### Entries shown

* * * * * * *

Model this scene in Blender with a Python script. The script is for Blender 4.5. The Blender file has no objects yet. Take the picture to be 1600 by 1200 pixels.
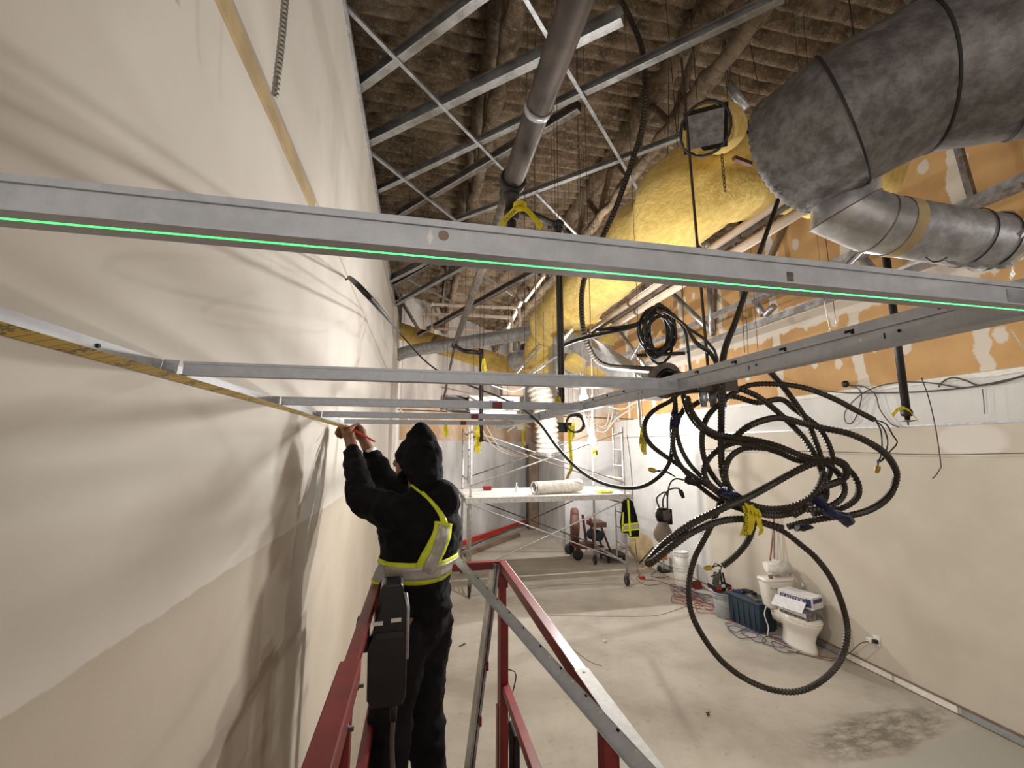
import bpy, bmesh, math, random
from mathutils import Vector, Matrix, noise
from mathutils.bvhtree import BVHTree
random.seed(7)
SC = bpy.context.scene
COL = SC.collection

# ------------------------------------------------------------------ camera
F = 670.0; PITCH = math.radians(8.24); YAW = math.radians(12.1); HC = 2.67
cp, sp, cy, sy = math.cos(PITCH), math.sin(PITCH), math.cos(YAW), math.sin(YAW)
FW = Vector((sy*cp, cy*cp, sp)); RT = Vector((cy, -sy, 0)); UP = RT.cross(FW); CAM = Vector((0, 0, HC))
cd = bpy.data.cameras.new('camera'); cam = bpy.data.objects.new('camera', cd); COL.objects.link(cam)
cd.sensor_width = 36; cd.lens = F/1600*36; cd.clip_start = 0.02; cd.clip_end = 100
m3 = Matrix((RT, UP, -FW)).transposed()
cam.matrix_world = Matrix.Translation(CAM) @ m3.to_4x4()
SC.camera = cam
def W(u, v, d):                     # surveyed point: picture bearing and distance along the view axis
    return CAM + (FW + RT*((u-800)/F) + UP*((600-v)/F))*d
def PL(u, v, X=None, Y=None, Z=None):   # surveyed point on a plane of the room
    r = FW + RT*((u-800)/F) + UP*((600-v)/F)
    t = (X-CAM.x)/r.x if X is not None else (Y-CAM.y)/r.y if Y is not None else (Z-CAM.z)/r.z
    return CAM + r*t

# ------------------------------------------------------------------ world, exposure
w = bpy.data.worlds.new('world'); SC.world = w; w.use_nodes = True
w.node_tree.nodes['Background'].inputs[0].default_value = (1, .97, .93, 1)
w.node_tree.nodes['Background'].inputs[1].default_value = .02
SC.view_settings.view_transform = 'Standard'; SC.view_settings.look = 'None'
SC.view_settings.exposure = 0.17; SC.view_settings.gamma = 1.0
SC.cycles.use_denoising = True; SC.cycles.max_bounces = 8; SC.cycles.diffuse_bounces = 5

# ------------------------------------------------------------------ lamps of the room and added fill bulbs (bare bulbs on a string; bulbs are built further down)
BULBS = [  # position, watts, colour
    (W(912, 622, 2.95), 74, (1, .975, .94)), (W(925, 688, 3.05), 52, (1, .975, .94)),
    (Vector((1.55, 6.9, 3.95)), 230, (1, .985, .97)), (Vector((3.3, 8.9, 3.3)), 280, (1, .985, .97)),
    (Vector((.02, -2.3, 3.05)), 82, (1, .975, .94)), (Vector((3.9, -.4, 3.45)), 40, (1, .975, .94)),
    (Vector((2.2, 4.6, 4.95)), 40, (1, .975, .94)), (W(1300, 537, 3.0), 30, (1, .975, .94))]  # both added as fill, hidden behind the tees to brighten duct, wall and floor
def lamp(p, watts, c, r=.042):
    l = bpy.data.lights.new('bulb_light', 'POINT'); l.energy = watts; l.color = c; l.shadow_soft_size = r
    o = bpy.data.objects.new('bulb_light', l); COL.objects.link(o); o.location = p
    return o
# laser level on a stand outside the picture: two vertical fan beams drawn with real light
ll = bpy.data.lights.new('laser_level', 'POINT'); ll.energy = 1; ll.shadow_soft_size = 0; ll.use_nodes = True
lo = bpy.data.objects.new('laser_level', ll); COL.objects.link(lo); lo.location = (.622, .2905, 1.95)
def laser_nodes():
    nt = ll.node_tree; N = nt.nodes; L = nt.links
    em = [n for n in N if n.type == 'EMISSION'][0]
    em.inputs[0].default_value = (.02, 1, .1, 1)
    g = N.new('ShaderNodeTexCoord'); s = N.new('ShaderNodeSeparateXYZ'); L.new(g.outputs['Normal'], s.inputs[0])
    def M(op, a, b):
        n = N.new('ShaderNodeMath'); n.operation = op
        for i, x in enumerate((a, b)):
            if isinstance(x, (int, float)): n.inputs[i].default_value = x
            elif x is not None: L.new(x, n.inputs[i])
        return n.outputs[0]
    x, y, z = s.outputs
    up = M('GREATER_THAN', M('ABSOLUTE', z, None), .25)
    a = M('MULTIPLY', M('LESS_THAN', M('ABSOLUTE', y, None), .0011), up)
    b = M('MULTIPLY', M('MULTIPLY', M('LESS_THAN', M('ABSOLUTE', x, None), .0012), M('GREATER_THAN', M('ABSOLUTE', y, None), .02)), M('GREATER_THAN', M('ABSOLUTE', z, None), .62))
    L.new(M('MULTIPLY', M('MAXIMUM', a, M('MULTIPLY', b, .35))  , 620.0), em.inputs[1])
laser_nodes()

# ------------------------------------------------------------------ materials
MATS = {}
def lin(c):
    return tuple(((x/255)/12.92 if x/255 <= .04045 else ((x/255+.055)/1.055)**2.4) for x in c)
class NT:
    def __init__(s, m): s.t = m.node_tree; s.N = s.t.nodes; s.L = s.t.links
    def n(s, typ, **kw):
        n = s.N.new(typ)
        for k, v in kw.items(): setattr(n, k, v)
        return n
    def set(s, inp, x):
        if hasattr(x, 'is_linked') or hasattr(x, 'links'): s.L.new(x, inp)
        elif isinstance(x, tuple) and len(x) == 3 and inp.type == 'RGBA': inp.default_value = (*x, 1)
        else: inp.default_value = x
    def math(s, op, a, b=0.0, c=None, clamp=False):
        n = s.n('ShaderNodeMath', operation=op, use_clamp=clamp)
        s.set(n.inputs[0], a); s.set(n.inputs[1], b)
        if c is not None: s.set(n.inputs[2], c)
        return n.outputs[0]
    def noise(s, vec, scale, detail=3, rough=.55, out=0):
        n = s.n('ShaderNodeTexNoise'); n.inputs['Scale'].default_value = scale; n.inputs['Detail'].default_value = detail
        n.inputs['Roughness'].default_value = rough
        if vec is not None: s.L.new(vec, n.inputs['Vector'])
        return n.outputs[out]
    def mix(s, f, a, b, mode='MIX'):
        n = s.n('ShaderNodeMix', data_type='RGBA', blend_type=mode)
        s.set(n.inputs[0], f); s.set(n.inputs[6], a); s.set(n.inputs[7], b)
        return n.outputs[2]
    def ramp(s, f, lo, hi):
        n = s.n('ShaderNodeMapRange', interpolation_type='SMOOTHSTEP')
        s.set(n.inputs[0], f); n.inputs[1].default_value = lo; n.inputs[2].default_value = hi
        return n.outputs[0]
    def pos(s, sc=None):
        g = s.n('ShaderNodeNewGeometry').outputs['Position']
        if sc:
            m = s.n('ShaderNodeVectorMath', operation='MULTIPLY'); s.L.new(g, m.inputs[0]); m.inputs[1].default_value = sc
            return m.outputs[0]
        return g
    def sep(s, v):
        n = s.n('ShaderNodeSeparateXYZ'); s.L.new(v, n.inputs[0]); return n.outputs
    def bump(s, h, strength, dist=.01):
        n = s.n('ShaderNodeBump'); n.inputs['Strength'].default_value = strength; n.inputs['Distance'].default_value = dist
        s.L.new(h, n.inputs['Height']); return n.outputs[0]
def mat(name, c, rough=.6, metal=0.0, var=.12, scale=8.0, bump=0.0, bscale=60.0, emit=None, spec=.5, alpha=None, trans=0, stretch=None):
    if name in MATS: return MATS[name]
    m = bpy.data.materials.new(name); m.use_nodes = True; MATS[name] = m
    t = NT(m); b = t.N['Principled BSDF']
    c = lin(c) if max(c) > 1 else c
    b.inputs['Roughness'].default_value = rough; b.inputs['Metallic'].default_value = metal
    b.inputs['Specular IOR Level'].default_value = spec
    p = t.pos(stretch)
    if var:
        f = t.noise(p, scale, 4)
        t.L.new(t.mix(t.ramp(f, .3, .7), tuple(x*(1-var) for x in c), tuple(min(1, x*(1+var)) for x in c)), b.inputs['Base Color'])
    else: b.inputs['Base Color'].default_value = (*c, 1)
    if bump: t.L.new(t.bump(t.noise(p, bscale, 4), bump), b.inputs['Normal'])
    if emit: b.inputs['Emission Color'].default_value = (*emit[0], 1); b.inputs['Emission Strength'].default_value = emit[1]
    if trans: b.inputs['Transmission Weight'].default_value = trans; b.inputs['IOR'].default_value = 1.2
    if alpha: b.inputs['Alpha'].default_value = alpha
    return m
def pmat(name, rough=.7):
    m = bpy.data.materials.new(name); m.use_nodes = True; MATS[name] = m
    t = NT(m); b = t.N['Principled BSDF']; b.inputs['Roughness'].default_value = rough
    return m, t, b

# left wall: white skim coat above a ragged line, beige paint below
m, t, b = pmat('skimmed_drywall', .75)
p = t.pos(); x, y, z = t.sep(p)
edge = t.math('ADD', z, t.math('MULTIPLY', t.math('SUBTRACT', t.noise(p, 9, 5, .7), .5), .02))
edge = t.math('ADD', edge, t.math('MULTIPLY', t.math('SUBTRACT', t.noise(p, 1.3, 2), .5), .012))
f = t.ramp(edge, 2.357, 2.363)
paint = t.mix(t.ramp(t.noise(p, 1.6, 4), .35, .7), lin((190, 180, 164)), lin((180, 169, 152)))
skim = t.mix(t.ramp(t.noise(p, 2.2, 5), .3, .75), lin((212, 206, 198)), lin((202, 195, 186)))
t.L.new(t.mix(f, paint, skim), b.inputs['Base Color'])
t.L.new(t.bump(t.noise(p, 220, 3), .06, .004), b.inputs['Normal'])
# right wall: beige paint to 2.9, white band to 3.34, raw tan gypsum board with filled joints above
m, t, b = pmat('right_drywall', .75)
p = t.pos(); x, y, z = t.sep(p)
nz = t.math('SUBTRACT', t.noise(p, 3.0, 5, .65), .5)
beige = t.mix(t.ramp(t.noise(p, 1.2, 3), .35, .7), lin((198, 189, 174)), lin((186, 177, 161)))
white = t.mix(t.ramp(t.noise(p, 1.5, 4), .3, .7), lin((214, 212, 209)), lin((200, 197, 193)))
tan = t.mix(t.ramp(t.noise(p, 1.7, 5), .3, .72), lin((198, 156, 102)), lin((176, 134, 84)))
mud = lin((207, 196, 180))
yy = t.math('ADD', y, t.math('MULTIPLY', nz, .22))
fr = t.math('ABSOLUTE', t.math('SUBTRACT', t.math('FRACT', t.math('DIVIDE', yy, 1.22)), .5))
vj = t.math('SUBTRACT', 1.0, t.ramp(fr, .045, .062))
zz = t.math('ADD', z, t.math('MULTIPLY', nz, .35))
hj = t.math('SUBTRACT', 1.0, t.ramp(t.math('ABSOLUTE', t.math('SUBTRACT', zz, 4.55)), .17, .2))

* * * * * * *

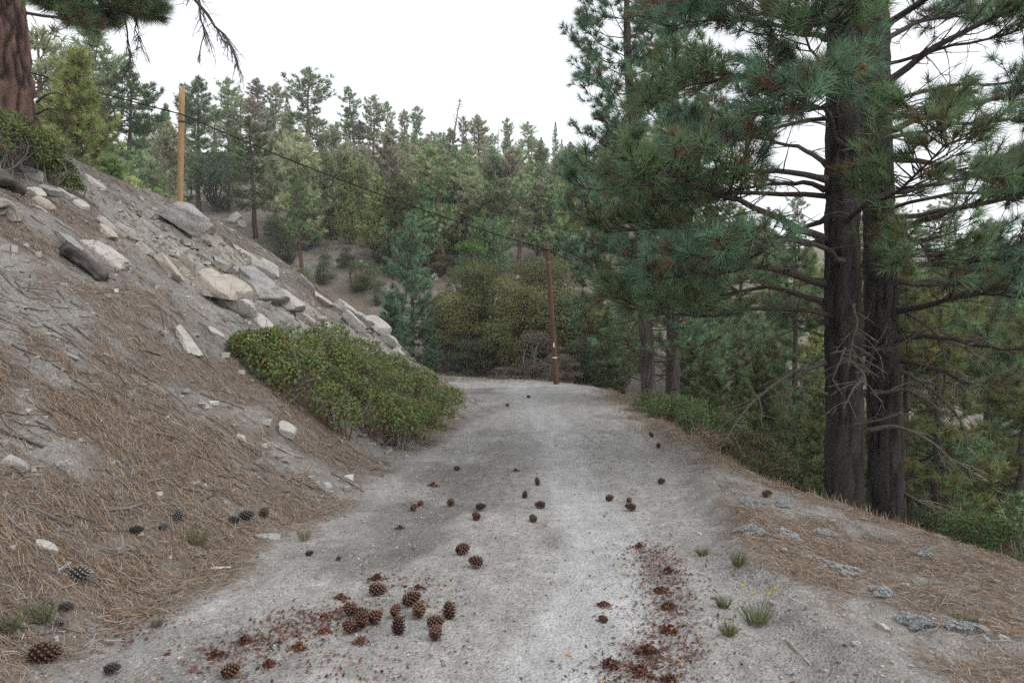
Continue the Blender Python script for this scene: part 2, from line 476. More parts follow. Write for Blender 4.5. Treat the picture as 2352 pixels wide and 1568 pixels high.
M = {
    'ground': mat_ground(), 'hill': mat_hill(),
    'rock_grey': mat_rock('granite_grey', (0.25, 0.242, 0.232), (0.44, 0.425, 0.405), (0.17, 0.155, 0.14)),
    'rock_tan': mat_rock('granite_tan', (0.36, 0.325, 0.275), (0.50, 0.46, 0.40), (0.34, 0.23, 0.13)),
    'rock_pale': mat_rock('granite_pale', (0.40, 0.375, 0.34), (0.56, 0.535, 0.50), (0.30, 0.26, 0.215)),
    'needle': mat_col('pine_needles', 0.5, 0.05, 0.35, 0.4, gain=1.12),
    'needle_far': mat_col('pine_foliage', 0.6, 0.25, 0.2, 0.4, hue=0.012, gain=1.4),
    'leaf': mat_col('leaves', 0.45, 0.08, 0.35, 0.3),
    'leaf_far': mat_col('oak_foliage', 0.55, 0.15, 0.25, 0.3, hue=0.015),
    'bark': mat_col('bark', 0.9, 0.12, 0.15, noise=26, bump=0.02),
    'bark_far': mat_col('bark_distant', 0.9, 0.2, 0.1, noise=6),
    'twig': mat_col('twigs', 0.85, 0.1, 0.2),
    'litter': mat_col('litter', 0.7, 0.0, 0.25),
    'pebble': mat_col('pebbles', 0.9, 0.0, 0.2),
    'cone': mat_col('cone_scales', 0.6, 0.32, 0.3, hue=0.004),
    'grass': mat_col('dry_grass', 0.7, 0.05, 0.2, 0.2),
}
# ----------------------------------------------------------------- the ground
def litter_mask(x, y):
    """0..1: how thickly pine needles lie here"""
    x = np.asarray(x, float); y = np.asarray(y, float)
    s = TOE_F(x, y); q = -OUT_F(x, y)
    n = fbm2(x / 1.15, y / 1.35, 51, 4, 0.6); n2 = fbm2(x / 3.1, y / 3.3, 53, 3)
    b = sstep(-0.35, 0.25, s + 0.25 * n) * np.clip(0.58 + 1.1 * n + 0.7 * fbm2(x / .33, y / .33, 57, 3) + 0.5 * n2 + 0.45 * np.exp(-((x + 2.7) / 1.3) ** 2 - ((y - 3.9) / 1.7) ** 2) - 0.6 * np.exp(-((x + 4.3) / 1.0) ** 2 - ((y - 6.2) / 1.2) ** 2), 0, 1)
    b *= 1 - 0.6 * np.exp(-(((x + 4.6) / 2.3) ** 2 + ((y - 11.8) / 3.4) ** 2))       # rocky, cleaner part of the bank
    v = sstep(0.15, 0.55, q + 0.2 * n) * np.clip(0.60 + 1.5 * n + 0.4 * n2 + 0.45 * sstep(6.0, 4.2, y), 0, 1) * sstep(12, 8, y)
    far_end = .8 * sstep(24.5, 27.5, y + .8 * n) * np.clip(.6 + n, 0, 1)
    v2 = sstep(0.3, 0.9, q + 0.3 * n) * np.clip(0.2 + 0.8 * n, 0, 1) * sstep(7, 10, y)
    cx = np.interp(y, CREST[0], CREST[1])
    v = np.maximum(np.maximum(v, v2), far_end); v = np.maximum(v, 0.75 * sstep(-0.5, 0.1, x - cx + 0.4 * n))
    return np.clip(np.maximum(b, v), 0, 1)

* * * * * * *

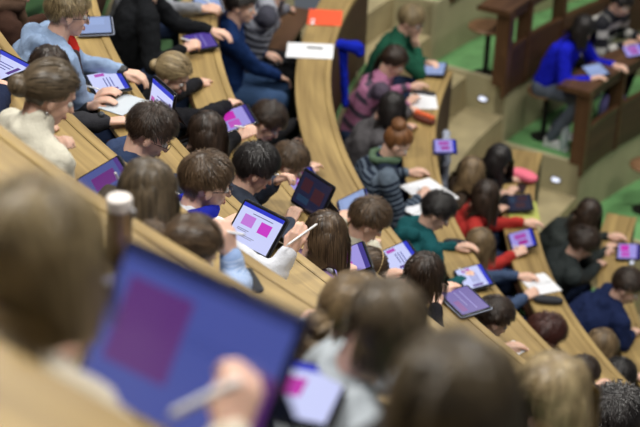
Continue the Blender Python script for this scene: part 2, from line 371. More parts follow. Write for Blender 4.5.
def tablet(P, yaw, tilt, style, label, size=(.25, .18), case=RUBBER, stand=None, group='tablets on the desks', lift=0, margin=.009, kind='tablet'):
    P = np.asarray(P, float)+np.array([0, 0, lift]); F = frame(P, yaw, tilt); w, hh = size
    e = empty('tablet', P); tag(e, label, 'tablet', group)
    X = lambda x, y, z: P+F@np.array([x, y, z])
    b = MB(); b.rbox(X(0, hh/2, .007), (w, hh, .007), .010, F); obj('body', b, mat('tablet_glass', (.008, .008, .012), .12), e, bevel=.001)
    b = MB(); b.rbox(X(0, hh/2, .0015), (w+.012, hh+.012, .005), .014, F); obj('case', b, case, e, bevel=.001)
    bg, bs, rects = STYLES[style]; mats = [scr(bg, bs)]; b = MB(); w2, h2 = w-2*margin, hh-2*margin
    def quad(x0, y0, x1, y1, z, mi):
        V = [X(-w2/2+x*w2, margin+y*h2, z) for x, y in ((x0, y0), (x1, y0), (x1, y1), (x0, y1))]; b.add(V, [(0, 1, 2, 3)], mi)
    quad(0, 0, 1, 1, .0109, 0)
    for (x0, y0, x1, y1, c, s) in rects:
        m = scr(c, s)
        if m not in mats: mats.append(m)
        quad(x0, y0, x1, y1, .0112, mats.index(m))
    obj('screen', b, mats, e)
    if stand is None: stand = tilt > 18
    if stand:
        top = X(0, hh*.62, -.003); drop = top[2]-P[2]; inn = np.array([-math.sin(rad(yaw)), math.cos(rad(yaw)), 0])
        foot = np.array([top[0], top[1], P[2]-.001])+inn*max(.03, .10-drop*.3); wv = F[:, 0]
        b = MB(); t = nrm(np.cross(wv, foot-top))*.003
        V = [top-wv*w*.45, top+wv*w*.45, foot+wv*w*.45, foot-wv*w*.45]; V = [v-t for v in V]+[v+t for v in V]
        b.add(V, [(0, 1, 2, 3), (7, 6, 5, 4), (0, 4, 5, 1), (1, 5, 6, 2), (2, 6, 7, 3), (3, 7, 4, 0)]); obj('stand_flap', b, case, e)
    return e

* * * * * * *

### The exercise
Count every line in the preceding entries where the string "More" appears, then state only the total.

### Finished exercise
2